When I found the DaVa to be the most high resolution cartridge I heard, I was initially worried how 3.5g tracking force and conical styli would affect valuable, high priced original records. Also, I am mainly a fan of linear tracking using Vyger especially with Top Wing Red Sparrow, which tracks below 2g, especially as I was introduced to it by an LP collector who had tens of thousands of LPs, some priced well over 10k. I also think that the issues pivot owners face because of the offset angle, aligning the cart right, and getting anti skating right, coupled with varying cartridge samples, can lead to incorrect set up causing harm to the vinyl. This is fine as most people are using reissues, or inexpensive vinyl, and it can be replaced easily, but expensive originals cannot.
As a background, my other favorite cartridges are VDH stradivarius and the Lyra Atlas Lambda. Also, Zyx, Allaerts, airtight, MSL, GFS, Decca, are all nice, and at lower prices, SPU is musical with less details and some rolloff, and Hana and Audio technica are good value for money. But as with Denon 103, you can hear less details.
Therefore when I liked Dava, conical and 3.5g tracking was initially a concern for me, but the sonics were so good, and there was so much more musical information, I decided to check with owners who use good LPs, and repeated play on their favorite ones using DaVa did not wear out the LPs. To start with, if you use fine style to track at 4g, you will cause harm, but with conical styli the pressure is spread over a greater area. What Darius then explained to me, is that most conical styli are 0.6 mil tip or more, he keeps it at 0.5 as per Shure documentation, which he found to get past that issue.
Regarding detail and resolution, he said if he used his conical styli in similar ways to how others use finer styli, it will be less detailed. But his cartridge is designed to kill eddy currents, which mask details, and the lack of eddy currents is what increases the detail. The higher detail and resolution via DaVa against any cartridge should be easy to hear, whether on rock, jazz, or classical. If you want more technical details of how the eddy currents are suppressed you will need to check with Darius. So I decided not to generalize with other conical styli, DaVa for me is onto something and they are changing things.

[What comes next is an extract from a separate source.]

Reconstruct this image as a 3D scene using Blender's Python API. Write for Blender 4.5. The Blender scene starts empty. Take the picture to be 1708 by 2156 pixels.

My further DaVa experience here. Please note one point there, I like TD 124 but normally find it has less resolution that higher level tables. However, on the TD 124 with basic DaVa vs Continuum Caliburn with Etsuro Gold, I found the 124 to have higher resolution. The owner also sold his continuum after that, and now bought a restored commonwealth to play the DaVa. This owner also has a Vyger with Red Sparrow.
After I receive my Dava, I will do a compare of it with Audionote field coil (another owner who had AN field coil put in sale after listening to the DaVa), and with Top Wing Red Sparrow on a Vyger on another system (not same as one above but a Cessaro Zeta), but this will take time.